Insgesamt besticht der Band durch das breite Spektrum seiner methodischen Ansätze, die gleicherweise das Kloster als Bauwerk und als Teil eines weitgespannten territorialherrschaftlichen Beziehungsnetzes im Blick haben. Zu Recht wird nach den Gründen gefragt, die Otto II. zur Neugründung eines Zisterzienserinnenklosters bewegten, wo doch bereits sein Vater ein solches gegründet und zur Familiengrablege bestimmt hatte. Fragen wie die nach der (partiellen) Öffentlichkeit von Frauenklosterkirchen, nach den Einflussfaktoren auf die Baugestalt oder nach der Funktion der einzelnen Raumzonen innerhalb der Klosterkirche, die das Buch wie ein roter Faden durchziehen, greifen die aktuelle Forschungsdebatte auf und machen den Band zu einem wertvollen Baustein für ein sich seit wenigen Jahren immer feiner differenzierendes Bild mittelalterlicher Frauenklöster.


Anmerkungen:

[1] Vgl. http://www.sehepunkte.de/2007/06/11011.html; http://www.sehepunkte.de/2008/03/12737.html; Kunstchronik (2008), Heft 8, 367-381; http://hsozkult.geschichte.hu-berlin.de/rezensionen/2009-2-204.

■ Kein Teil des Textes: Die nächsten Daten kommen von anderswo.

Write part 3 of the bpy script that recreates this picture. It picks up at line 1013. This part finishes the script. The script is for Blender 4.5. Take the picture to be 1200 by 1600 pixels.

[2] Jeffrey Hamburger / Carola Jäggi / Susan Marti / Hedwig Röckelein (Hgg.): Frauen - Kloster - Kunst. Neue Forschungen zur Kulturgeschichte des Mittelalters. Beiträge zum Internationalen Kolloquium vom 13. bis 16. Mai 2005 anlässlich der Ausstellung "Krone und Schleier", Turnhout 2007.